→ Task: Starting with the first line and ending with the line that holds "sc.camera = cam", repeat the material exactly.

──────── Provided material ────────

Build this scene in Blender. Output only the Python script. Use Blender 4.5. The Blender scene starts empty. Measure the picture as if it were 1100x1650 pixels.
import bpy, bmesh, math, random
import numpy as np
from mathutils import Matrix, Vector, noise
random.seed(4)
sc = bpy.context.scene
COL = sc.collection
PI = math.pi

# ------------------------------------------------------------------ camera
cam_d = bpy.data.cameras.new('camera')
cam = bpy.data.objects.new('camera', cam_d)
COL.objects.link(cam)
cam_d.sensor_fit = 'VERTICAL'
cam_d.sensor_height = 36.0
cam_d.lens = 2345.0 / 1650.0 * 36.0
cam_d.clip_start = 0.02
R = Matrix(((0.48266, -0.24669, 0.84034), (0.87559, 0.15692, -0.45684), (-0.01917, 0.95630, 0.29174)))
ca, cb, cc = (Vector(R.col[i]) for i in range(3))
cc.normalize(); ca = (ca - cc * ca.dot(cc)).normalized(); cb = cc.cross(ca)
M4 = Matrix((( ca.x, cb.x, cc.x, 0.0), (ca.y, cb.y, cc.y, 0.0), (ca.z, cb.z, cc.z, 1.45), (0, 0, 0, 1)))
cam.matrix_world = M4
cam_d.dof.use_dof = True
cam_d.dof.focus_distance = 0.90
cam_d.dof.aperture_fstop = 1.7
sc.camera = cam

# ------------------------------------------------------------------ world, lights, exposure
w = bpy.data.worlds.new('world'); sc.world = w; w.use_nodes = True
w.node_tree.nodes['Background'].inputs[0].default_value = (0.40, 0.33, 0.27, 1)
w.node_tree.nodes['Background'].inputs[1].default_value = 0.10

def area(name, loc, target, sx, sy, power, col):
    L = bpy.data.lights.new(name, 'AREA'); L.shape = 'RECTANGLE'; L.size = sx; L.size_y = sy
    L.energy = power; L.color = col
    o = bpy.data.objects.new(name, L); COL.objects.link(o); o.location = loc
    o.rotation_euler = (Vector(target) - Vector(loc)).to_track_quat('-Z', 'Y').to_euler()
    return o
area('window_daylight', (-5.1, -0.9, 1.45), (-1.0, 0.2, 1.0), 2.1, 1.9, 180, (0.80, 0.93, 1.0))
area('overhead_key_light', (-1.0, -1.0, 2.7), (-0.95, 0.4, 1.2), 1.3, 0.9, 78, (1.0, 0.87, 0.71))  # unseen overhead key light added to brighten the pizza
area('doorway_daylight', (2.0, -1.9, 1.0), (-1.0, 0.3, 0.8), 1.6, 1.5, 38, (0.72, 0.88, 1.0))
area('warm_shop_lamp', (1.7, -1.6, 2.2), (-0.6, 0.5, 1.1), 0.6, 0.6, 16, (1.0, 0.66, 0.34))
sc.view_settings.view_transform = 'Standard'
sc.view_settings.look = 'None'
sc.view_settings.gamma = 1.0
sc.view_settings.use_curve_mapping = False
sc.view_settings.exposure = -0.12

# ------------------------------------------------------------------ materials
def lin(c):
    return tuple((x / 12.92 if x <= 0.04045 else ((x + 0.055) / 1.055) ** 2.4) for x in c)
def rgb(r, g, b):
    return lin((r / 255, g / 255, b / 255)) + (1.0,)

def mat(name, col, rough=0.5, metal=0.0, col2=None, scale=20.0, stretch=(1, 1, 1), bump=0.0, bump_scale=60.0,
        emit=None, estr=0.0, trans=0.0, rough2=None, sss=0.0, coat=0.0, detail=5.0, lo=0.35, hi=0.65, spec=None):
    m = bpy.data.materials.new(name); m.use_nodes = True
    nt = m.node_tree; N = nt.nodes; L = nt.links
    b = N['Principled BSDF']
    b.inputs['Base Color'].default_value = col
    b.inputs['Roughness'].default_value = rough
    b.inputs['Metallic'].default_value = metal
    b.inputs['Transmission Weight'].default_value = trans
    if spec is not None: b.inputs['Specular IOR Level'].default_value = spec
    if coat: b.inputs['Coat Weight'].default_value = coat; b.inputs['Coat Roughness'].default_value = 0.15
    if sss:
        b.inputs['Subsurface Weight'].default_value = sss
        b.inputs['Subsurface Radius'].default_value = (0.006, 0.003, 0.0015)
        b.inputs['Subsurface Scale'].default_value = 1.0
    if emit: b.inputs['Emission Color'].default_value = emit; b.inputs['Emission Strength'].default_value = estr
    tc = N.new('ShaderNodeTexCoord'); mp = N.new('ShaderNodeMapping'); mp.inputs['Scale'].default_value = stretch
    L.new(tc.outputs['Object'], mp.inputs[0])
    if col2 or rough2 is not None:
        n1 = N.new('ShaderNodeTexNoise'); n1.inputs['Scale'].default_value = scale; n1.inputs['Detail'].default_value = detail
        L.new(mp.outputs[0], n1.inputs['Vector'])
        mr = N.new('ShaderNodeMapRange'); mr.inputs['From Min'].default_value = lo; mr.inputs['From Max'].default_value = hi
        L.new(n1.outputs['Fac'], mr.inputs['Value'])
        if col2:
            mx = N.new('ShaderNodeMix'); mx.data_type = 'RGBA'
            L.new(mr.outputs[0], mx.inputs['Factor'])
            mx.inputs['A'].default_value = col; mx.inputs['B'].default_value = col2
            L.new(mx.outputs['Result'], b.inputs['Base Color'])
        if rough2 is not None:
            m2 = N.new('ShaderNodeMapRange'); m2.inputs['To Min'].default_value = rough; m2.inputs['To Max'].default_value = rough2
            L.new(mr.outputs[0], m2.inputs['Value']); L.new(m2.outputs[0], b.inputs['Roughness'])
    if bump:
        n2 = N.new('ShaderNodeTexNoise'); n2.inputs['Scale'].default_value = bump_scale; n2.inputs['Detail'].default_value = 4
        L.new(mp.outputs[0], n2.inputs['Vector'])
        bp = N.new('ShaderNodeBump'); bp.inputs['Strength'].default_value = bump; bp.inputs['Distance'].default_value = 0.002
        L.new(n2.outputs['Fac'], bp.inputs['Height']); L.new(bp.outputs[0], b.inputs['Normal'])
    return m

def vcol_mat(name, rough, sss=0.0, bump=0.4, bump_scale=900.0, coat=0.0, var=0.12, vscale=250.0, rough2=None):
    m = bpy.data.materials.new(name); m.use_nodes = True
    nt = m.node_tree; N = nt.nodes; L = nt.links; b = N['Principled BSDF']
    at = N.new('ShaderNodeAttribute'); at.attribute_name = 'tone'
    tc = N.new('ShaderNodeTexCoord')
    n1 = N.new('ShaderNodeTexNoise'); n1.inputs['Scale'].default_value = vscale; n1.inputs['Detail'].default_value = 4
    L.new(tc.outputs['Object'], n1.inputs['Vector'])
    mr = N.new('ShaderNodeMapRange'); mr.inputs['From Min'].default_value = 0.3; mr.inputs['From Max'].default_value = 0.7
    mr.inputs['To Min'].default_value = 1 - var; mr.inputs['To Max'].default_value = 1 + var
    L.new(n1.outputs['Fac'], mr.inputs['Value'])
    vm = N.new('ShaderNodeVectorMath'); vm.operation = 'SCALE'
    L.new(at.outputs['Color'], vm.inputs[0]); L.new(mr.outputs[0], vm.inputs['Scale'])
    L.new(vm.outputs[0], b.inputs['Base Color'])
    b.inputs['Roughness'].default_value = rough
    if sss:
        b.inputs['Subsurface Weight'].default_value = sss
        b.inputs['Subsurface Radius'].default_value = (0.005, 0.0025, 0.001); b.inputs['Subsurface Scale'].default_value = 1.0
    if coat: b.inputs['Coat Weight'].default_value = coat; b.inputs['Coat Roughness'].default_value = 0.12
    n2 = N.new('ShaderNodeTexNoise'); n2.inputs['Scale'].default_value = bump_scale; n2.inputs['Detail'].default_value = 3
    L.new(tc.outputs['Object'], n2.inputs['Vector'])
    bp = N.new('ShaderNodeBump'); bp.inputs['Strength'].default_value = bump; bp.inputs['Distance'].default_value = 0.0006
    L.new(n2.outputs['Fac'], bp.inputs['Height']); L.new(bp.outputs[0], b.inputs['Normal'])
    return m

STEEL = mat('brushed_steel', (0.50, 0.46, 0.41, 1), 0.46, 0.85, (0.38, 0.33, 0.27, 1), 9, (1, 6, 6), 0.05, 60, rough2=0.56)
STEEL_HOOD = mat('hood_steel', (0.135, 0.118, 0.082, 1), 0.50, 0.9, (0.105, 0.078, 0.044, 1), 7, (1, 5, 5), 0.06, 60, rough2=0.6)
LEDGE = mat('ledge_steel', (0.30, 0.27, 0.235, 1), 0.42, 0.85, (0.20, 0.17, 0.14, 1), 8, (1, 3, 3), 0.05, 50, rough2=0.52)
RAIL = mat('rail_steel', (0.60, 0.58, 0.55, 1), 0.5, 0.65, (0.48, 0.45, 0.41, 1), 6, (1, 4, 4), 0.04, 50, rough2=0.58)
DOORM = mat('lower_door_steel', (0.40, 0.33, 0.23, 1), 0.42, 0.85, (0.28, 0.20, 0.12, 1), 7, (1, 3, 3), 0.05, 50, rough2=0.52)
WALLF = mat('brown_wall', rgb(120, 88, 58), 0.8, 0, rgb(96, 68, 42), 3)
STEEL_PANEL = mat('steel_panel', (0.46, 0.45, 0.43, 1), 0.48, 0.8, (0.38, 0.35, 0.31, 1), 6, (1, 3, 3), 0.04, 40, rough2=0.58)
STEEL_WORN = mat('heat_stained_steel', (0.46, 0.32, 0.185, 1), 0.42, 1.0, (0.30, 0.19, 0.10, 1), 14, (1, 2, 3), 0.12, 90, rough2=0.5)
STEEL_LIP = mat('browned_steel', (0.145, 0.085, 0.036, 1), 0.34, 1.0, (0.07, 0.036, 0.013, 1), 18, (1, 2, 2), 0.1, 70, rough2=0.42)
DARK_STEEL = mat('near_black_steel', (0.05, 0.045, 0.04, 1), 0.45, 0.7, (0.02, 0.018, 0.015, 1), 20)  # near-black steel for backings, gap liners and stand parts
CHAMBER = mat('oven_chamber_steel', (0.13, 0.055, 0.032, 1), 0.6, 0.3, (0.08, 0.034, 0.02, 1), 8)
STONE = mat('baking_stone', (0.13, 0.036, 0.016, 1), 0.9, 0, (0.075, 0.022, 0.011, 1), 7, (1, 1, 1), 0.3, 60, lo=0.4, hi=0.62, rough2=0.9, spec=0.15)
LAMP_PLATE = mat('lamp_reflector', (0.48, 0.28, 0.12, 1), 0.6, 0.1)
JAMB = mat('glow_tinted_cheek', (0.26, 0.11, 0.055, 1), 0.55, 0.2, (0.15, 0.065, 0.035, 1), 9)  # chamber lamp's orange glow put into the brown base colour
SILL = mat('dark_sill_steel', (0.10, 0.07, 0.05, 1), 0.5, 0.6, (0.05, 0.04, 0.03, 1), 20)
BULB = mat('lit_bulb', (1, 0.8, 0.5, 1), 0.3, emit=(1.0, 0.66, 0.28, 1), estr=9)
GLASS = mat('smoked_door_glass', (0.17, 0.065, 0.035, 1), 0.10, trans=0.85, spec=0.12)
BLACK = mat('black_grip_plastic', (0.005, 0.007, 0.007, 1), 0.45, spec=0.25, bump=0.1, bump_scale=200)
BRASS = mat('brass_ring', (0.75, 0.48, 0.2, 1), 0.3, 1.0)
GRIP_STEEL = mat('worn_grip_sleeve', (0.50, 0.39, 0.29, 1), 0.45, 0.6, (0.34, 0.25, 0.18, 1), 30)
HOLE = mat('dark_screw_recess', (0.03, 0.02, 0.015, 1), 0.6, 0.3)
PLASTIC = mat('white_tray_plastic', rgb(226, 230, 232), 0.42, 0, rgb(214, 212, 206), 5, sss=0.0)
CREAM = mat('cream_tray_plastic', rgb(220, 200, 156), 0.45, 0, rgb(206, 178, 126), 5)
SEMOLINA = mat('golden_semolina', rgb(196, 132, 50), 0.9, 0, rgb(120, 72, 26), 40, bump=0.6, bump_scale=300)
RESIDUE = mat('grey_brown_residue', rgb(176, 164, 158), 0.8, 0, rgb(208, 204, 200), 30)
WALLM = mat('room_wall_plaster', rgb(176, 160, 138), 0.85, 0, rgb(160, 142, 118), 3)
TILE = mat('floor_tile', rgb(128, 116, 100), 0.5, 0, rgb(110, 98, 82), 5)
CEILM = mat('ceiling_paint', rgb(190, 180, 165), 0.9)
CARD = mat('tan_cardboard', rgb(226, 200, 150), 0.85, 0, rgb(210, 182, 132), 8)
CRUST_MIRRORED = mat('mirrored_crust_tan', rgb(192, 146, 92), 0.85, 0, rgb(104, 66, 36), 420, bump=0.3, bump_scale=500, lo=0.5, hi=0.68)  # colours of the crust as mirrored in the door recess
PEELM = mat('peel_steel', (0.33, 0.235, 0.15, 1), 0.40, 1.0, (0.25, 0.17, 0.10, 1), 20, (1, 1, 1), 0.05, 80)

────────

→ Result below:
Build this scene in Blender. Output only the Python script. Use Blender 4.5. The Blender scene starts empty. Measure the picture as if it were 1100x1650 pixels.
import bpy, bmesh, math, random
import numpy as np
from mathutils import Matrix, Vector, noise
random.seed(4)
sc = bpy.context.scene
COL = sc.collection
PI = math.pi

# ------------------------------------------------------------------ camera
cam_d = bpy.data.cameras.new('camera')
cam = bpy.data.objects.new('camera', cam_d)
COL.objects.link(cam)
cam_d.sensor_fit = 'VERTICAL'
cam_d.sensor_height = 36.0
cam_d.lens = 2345.0 / 1650.0 * 36.0
cam_d.clip_start = 0.02
R = Matrix(((0.48266, -0.24669, 0.84034), (0.87559, 0.15692, -0.45684), (-0.01917, 0.95630, 0.29174)))
ca, cb, cc = (Vector(R.col[i]) for i in range(3))
cc.normalize(); ca = (ca - cc * ca.dot(cc)).normalized(); cb = cc.cross(ca)
M4 = Matrix((( ca.x, cb.x, cc.x, 0.0), (ca.y, cb.y, cc.y, 0.0), (ca.z, cb.z, cc.z, 1.45), (0, 0, 0, 1)))
cam.matrix_world = M4
cam_d.dof.use_dof = True
cam_d.dof.focus_distance = 0.90
cam_d.dof.aperture_fstop = 1.7
sc.camera = cam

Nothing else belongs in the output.